Data block >>
[BEGIN]
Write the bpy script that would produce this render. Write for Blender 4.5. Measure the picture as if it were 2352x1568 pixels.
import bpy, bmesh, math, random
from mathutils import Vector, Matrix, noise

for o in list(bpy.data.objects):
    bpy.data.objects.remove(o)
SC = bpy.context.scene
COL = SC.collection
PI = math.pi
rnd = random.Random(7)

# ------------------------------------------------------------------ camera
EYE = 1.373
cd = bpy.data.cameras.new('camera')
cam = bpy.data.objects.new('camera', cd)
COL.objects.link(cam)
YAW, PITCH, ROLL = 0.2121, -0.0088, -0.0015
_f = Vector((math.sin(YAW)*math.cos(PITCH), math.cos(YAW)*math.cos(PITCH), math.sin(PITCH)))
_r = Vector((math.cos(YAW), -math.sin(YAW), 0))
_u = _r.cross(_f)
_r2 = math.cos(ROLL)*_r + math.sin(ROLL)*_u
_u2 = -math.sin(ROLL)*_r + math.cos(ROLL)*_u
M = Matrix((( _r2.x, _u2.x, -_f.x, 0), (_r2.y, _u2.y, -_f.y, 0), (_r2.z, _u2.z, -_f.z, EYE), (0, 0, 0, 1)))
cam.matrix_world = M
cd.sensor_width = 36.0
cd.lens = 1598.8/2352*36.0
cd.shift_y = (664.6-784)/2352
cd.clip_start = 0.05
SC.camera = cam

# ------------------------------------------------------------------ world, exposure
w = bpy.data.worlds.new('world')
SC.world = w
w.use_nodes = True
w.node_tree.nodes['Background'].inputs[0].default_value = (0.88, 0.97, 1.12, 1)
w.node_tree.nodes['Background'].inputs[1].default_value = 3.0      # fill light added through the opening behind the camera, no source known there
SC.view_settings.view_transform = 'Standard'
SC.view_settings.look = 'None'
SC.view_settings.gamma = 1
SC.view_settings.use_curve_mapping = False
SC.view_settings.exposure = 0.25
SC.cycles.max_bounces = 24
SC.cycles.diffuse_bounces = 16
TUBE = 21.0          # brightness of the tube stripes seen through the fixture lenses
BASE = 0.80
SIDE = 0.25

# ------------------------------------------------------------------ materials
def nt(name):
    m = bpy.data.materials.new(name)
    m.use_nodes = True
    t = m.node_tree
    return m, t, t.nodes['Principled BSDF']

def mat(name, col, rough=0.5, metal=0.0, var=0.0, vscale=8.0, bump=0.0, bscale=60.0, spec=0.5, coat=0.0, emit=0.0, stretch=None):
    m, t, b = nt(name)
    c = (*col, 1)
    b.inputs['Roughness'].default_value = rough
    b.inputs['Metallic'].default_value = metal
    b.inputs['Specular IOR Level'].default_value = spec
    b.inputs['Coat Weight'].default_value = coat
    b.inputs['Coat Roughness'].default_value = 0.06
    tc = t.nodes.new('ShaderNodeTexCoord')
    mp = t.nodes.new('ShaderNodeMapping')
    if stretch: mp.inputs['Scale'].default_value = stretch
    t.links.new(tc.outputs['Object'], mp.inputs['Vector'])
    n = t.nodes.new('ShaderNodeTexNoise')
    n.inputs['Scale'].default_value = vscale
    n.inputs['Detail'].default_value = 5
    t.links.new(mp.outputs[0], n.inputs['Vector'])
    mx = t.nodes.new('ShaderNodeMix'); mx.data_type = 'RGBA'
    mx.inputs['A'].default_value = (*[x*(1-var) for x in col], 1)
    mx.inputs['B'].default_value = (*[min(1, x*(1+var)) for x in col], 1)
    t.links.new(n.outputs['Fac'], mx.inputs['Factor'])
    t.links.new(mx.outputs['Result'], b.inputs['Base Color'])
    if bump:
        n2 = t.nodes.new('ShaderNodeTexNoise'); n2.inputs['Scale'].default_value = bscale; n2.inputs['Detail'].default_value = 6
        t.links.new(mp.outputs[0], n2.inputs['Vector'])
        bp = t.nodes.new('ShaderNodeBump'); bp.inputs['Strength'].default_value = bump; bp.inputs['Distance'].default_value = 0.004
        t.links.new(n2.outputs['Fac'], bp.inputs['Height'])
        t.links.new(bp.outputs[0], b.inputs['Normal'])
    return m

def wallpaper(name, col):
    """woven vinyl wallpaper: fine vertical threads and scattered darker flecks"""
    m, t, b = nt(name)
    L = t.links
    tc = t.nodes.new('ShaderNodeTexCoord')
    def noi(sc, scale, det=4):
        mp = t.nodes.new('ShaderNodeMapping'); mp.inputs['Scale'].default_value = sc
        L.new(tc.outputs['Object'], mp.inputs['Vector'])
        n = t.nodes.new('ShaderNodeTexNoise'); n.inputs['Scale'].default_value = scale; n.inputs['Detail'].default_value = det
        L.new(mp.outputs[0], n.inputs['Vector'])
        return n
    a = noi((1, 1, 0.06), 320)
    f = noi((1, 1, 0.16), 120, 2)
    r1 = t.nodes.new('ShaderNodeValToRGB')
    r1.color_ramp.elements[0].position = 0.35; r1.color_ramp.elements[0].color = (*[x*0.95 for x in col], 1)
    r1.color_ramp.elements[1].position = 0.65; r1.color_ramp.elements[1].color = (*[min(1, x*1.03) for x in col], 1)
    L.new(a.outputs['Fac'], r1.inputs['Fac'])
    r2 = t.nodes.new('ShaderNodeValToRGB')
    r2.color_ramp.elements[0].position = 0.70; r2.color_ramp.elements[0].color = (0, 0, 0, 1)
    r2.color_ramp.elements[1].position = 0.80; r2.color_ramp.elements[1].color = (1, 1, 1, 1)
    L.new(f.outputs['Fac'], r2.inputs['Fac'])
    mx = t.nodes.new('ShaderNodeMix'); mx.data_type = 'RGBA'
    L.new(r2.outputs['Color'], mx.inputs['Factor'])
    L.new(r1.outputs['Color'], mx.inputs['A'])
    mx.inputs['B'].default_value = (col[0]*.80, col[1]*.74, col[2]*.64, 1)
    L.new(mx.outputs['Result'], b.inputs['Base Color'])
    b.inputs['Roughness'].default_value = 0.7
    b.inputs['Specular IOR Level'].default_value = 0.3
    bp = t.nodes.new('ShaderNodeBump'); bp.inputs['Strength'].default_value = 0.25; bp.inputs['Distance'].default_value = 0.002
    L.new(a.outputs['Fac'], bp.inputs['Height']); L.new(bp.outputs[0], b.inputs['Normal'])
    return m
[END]
What you should do >>
Set down the lines above as they stand, starting with the first line and ending with the line that contains "from mathutils import Vector, Matrix, noise".

Answer below >>
Write the bpy script that would produce this render. Write for Blender 4.5. Measure the picture as if it were 2352x1568 pixels.
import bpy, bmesh, math, random
from mathutils import Vector, Matrix, noise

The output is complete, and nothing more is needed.